§ **Your task**
Return every line of the data below that includes the string "scene".

§ **Information provided**
• • • • •
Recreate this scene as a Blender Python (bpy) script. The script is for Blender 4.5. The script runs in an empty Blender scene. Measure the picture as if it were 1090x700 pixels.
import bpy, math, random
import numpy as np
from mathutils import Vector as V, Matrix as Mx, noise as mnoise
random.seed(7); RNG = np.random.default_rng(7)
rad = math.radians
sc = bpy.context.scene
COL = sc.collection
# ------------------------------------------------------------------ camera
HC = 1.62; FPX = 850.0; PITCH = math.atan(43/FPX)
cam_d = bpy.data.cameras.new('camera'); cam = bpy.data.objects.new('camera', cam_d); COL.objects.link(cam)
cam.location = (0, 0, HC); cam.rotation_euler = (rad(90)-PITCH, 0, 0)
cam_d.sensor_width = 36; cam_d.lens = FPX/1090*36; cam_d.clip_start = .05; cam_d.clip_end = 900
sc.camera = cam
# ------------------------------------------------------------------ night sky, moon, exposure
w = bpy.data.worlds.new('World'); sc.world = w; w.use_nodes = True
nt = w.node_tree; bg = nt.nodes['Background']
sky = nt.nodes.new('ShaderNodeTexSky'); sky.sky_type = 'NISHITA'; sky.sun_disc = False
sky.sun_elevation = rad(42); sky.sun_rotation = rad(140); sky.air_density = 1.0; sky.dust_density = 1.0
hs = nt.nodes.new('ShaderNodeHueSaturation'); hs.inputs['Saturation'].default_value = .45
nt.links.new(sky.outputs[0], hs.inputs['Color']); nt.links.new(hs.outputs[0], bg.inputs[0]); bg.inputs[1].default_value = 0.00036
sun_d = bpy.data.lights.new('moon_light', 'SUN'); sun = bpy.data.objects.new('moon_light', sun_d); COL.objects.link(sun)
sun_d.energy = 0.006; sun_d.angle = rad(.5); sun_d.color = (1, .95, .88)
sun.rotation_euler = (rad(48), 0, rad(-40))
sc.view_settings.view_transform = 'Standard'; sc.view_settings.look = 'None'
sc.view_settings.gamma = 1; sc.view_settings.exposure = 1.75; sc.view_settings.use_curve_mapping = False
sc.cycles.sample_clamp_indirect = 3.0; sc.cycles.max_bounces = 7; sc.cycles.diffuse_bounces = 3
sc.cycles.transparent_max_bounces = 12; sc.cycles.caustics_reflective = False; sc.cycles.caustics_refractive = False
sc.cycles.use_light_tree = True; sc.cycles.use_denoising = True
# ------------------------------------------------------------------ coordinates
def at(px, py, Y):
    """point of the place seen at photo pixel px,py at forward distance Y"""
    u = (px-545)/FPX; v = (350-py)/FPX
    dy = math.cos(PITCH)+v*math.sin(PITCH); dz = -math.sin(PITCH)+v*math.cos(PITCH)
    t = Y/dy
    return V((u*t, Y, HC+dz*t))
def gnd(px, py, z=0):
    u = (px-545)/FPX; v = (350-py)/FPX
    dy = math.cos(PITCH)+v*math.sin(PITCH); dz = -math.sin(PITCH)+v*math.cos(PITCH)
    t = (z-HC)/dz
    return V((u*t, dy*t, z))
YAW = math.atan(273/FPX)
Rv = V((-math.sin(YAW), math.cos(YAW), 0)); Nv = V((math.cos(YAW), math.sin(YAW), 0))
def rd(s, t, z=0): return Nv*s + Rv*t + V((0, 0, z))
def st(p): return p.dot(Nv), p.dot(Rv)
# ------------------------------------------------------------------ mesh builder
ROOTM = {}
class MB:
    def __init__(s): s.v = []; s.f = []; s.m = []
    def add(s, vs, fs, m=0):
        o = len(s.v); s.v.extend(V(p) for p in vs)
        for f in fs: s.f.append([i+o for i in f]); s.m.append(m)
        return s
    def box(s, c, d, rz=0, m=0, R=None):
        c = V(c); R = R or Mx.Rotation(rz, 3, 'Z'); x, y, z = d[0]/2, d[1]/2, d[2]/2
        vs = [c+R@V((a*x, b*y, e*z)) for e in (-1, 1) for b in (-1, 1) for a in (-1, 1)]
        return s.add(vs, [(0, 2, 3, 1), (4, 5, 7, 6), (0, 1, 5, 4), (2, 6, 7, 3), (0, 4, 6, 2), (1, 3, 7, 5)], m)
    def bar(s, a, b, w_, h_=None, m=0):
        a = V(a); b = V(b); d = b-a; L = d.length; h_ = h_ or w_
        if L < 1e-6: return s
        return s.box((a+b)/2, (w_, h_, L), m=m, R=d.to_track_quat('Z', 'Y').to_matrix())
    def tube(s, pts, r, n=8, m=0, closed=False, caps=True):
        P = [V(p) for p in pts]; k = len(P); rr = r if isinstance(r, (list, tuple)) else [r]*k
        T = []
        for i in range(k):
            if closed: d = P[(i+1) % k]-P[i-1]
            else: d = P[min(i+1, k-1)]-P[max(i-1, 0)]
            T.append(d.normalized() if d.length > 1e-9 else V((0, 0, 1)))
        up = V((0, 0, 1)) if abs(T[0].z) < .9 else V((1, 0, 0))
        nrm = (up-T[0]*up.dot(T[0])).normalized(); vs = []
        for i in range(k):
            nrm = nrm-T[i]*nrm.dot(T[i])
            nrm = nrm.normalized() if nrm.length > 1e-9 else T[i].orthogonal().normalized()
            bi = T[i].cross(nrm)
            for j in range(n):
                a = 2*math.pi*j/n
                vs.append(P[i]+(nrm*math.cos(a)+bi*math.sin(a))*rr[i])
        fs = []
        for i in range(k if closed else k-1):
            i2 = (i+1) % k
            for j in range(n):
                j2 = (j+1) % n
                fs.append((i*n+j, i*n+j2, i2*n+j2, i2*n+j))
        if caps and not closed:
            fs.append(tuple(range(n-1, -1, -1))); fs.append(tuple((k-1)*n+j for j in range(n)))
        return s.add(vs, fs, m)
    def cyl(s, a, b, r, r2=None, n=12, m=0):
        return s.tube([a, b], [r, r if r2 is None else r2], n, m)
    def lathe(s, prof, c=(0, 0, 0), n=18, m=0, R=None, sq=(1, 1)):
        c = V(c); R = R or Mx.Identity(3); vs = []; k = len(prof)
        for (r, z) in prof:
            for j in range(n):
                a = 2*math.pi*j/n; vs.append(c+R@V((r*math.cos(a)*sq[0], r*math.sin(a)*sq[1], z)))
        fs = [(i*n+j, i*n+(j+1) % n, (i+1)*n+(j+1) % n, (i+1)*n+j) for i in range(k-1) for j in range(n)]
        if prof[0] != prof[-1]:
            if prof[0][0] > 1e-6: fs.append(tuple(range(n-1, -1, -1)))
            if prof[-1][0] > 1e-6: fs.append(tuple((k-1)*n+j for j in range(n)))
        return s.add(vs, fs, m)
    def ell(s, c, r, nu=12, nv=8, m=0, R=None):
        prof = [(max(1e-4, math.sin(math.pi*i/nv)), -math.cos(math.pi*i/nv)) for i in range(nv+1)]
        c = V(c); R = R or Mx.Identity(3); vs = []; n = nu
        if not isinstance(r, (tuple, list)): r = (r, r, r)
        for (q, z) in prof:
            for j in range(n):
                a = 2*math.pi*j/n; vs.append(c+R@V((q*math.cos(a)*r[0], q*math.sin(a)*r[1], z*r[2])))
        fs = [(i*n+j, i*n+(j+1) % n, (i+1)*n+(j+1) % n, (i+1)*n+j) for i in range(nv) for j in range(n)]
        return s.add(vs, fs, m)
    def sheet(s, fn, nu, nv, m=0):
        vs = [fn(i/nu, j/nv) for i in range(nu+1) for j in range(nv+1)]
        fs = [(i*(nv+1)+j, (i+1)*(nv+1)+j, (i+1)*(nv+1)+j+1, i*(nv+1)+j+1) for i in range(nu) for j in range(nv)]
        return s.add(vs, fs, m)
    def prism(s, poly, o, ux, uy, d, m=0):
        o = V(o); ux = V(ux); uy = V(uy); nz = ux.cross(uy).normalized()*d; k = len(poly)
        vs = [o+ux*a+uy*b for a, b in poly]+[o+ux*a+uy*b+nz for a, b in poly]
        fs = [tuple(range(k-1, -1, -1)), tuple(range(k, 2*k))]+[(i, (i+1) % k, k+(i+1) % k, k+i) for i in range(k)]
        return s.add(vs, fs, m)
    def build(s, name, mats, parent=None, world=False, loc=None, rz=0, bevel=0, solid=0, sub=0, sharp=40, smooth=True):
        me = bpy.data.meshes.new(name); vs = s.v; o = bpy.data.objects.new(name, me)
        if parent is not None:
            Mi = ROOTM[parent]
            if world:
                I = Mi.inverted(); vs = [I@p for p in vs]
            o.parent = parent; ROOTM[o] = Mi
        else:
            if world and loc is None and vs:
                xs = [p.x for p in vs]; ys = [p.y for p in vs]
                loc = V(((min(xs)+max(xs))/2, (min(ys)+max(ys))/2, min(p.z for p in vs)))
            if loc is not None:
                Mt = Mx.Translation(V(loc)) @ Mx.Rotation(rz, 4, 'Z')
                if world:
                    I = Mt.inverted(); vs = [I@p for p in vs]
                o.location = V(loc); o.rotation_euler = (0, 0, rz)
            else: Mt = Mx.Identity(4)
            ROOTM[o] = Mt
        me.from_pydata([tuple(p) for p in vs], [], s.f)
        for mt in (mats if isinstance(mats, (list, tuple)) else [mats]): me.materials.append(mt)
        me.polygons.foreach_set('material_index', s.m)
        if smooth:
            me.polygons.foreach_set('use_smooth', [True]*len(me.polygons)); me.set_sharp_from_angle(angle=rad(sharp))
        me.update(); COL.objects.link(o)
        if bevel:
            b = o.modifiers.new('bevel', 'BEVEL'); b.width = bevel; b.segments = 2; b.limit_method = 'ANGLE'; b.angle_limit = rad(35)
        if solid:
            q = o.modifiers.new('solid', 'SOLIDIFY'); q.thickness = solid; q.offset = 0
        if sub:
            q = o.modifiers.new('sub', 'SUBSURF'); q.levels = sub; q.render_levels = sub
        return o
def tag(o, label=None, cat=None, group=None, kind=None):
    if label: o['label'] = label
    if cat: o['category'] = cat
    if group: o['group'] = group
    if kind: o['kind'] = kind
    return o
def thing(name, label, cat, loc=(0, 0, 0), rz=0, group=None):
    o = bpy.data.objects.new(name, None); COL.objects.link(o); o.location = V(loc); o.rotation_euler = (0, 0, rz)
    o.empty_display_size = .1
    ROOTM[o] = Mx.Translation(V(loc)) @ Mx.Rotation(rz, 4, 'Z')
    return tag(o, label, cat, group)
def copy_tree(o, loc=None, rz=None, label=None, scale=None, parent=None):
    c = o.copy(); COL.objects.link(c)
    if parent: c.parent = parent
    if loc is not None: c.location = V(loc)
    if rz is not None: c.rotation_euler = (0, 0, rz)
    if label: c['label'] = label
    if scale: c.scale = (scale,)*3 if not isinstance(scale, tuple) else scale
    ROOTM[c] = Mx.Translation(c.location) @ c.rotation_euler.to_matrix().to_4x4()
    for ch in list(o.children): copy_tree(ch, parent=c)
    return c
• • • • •
§ **Response below**
Recreate this scene as a Blender Python (bpy) script. The script is for Blender 4.5. The script runs in an empty Blender scene. Measure the picture as if it were 1090x700 pixels.
sc = bpy.context.scene